A Precise Photometric Ratio via Laser Excitation of the Sodium Layer II: Two-photon Excitation Using Lasers Detuned from 589.16 nm and 819.71 nm Resonances

TL;DR

This paper presents a two-photon excitation method using detuned lasers to generate a brighter sodium-based artificial star with a precise photometric ratio, enhancing calibration accuracy for astronomical and atmospheric measurements.

Contribution

It introduces a novel two-photon excitation technique with lower power lasers to produce a brighter artificial star with a precise photon ratio, improving calibration methods.

Findings

Achieves approximately 1000 times brighter LPRS with <30 W lasers.

Provides a method for precise 1:1 photon ratio in yellow and near-infrared emissions.

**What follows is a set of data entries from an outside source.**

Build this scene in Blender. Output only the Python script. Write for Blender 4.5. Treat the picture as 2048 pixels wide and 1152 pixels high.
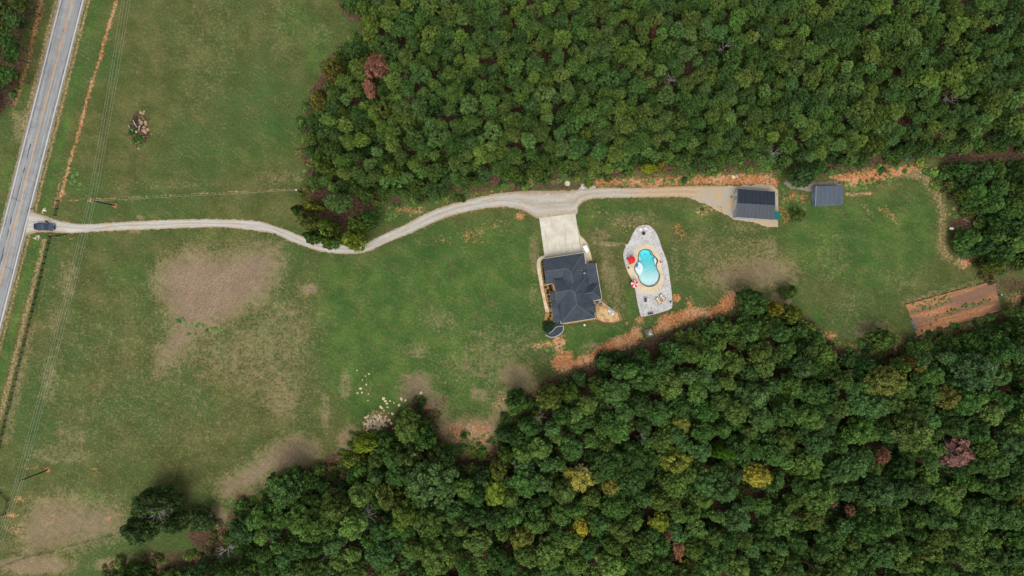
import bpy, math, random
import numpy as np
from mathutils import Vector, Matrix, noise as mnoise

PI = math.pi
R = math.radians
SC = bpy.context.scene
COL = SC.collection
for o in list(bpy.data.objects):
    bpy.data.objects.remove(o)

# ------------------------------------------------------------------ camera, sky, sun
CAM_H = 195.0            # drone height in metres, looking straight down
S = 7.0                  # photograph pixels per metre on the ground
cam_d = bpy.data.cameras.new('camera')
cam_d.lens = 24.0; cam_d.sensor_width = 36.0
cam_d.clip_start = 1.0; cam_d.clip_end = 4000.0
cam = bpy.data.objects.new('camera', cam_d); COL.objects.link(cam)
cam.location = (0, 0, CAM_H); cam.rotation_euler = (0, 0, 0)
SC.camera = cam

SUN_EL, SUN_AZ = 66.0, 186.0          # soft light from the bottom edge of the picture
wd = bpy.data.worlds.new('World'); SC.world = wd; wd.use_nodes = True
wn = wd.node_tree
bg = wn.nodes['Background']
sky = wn.nodes.new('ShaderNodeTexSky'); sky.sky_type = 'NISHITA'
sky.sun_disc = False; sky.sun_elevation = R(SUN_EL); sky.sun_rotation = R(SUN_AZ)
sky.air_density = 0.9; sky.dust_density = 4.5; sky.ozone_density = 0.6
hsv = wn.nodes.new('ShaderNodeHueSaturation'); hsv.inputs['Saturation'].default_value = 0.4     # thin overcast: greyer than a clear sky
wn.links.new(sky.outputs[0], hsv.inputs['Color']); wn.links.new(hsv.outputs[0], bg.inputs[0]); bg.inputs[1].default_value = 0.15
sun_d = bpy.data.lights.new('sun', 'SUN'); sun_d.energy = 1.2; sun_d.angle = R(40)
sun_d.color = (1.0, 0.95, 0.87)
sun = bpy.data.objects.new('sun', sun_d); COL.objects.link(sun)
_d = Vector((math.sin(R(SUN_AZ)) * math.cos(R(SUN_EL)), math.cos(R(SUN_AZ)) * math.cos(R(SUN_EL)), math.sin(R(SUN_EL))))
sun.rotation_euler = _d.to_track_quat('Z', 'Y').to_euler()
sun.location = _d * 300
vs = SC.view_settings
vs.view_transform = 'Standard'; vs.look = 'None'; vs.exposure = 0.02; vs.gamma = 1.0; vs.use_curve_mapping = False
SC.cycles.max_bounces = 6; SC.cycles.transparent_max_bounces = 12; SC.cycles.volume_bounces = 0

# ------------------------------------------------------------------ helpers
def W(px, py, z=0.0):
    """ground plan: survey point read off the photograph (2048 wide) at height z -> metres"""
    k = (CAM_H - z) / CAM_H / S
    return ((px - 1024) * k, (576 - py) * k, z)

def Wl(pts, z=0.0):
    return [W(x, y, z) for x, y in pts]

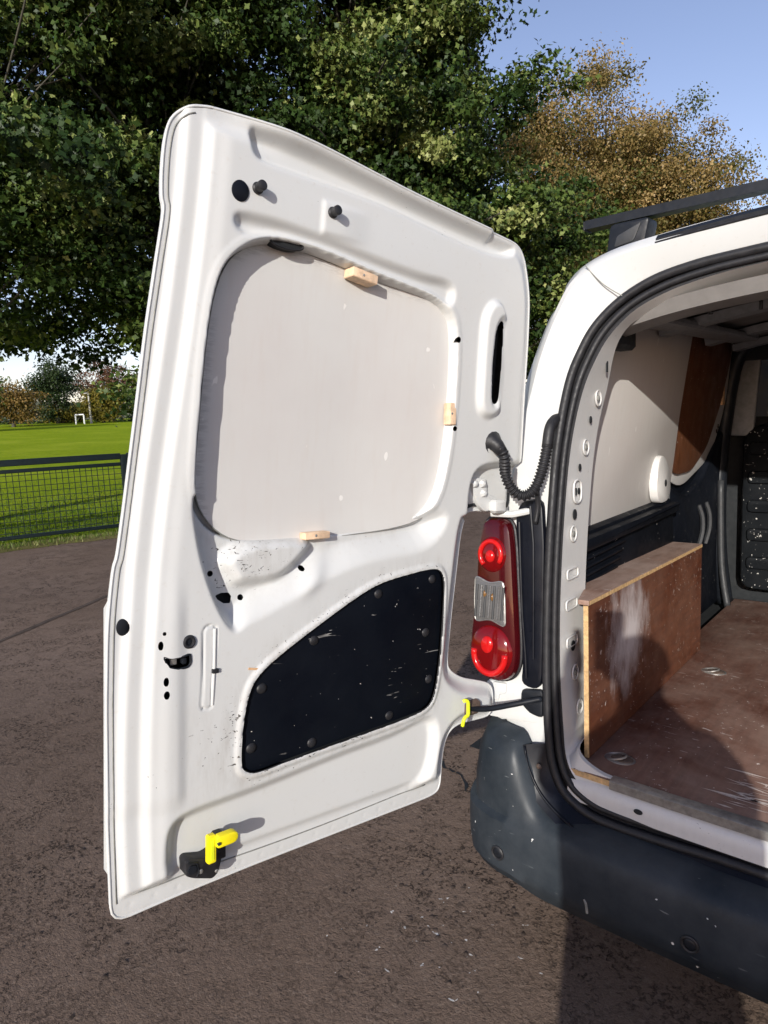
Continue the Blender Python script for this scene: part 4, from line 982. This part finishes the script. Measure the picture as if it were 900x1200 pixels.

Requires polarization filters to reduce Rayleigh backscatter in telescope imaging.

Abstract

This article is the second in a pair of articles on the topic of the generation of a two-color artificial star (which we term a "laser photometric ratio star," or LPRS) of de-excitation light from neutral sodium atoms in the mesosphere, for use in precision telescopic measurements in astronomy and atmospheric physics, and more specifically for the calibration of measurements of dark energy using type Ia supernovae. The two techniques respectively described in both this and the previous article would each generate an LPRS with a precisely 1:1 ratio of yellow (589/590 nm) photons to near-infrared (819/820 nm) photons produced in the mesosphere. Both techniques would provide novel mechanisms for establishing a spectrophotometric calibration ratio of unprecedented precision, from above most of Earth's atmosphere, for upcoming telescopic observations across astronomy and atmospheric physics. The technique described in this article has the advantage of producing a much brighter (specifically, brighter by approximately a factor of 1000) LPRS, using lower-power (<30 W average power) lasers, than the technique using a single 500 W average power laser described in the first article of this pair. However, the technique described here would require polarization filters to be installed into the telescope camera in order to sufficiently remove laser atmospheric Rayleigh backscatter from telescope images, whereas the technique described in the first article would only require more typical wavelength filters in order to sufficiently remove laser Rayleigh backscatter.